This Is AuburnElectronic Theses and Dissertations

Laboratory Investigation of the Dynamics of Shear Flows in a Plasma Boundary Layer

Date

2013-10-28

Author

DuBois, Ami

Type of Degree

dissertation

Department

Physics

Abstract

The laboratory experiments presented in this dissertation investigate a regime of instabilities that occur when a highly localized, radial electric field oriented perpendicular to a uniform background magnetic field gives rise to an azimuthal velocity shear profile at the boundary between two interpenetrating plasmas. This investigation is motivated by theoretical predictions which state that plasmas are unstable to transverse and parallel inhomogeneous sheared flows over a very broad frequency range. Shear driven instabilities are commonly observed in the near-Earth space environment when boundary layers, such as the magnetopause and the plasma sheet boundary layer, are compressed by intense solar storms. When the shear scale length is much less than the ion gyro-radius, but greater than the electron gyro-radius, the electrons are magnetized in the shear layer, but the ions are effectively un-magnetized. The resulting shear driven instability, the electron-ion hybrid instability, is investigated in a new interpenetrating plasma configuration in the Auburn Linear EXperiment for Instability Studied (ALEXIS) in the absence of a magnetic field aligned current.

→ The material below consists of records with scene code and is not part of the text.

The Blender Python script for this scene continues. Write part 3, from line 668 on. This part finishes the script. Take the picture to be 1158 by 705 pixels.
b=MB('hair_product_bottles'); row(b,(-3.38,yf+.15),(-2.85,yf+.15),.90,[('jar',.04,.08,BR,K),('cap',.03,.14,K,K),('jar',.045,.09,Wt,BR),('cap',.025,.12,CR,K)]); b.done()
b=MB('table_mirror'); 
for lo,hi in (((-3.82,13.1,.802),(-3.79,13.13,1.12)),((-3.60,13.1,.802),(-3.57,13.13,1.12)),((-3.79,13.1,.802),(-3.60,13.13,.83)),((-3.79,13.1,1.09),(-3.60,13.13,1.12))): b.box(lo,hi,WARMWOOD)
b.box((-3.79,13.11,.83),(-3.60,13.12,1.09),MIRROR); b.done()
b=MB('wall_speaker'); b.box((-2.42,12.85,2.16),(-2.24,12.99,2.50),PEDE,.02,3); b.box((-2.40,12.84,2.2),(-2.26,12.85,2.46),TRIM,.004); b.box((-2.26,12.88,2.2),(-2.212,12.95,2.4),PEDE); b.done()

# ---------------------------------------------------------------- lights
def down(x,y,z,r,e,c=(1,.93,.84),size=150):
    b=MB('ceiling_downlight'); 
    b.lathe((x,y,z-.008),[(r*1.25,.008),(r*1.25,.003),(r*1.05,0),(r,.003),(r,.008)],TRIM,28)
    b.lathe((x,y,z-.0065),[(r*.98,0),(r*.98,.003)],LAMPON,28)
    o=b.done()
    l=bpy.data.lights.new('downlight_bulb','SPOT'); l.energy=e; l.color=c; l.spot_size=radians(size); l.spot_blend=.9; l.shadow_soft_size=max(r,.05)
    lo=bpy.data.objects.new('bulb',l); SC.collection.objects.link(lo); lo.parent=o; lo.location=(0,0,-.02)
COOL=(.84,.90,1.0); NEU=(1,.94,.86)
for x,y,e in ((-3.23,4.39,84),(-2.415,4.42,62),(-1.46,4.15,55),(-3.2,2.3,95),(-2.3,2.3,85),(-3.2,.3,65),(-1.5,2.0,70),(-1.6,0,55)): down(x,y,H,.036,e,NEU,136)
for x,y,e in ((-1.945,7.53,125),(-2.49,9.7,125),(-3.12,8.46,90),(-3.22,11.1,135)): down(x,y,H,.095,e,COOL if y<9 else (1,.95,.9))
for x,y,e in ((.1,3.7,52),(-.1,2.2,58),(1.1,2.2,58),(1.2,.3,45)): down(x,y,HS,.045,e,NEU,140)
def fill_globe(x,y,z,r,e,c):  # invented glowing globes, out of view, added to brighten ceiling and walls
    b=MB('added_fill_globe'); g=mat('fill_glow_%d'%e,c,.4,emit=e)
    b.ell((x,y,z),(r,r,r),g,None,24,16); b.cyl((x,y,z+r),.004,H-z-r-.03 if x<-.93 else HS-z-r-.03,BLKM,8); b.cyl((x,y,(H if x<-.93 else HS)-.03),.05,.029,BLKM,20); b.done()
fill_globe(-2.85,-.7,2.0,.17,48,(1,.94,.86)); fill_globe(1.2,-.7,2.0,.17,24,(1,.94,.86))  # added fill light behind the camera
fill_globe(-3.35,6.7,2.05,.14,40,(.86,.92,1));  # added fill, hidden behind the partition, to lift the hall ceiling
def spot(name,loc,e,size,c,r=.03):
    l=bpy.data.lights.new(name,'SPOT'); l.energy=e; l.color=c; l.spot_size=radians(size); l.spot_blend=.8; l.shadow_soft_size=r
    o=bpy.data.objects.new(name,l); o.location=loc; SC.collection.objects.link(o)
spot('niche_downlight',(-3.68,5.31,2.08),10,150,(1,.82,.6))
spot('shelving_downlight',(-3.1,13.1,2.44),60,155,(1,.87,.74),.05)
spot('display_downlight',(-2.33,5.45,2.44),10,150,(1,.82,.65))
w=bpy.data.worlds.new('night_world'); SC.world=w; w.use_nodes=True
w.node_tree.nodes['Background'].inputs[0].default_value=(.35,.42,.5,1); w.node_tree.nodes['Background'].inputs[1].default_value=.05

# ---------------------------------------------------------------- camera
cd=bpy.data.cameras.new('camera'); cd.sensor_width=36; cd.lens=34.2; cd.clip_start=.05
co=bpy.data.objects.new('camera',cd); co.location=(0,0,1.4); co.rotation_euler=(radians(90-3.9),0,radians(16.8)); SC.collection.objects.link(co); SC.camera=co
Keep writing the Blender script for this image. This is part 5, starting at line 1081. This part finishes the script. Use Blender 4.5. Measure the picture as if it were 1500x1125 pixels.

In order to truly understand the dynamics at magnetospheric boundary layers, the EIH instability is studied in the presence of a density gradient located at the boundary layer between two plasmas. Theoretical models are used to show that the EIH instability in a uniform density plasma cannot be supported by the parameters that are accessible to ALEXIS. As plasma boundary layers begin to relax from a compressed state, the ratio of the ion gyro-radius to the shear scale length decreases, and observations of broadband electrostatic noise, which extend from well below the ion cyclotron frequency to the electron plasma frequency, have been reported. By decreasing the magnetic field strength in the ALEXIS device, a continuous variation of the ratio of the ion gyro-radius to the shear scale length is observed. As a result, a transition of the shear flow driven instability regime is also observed, which is reminiscent of the satellite observations of broadband electrostatic noise. For the first time, a laboratory experiment has reproduced the actual space observation of broadband emission, which is a characteristic signature of boundary layer crossings by a satellite.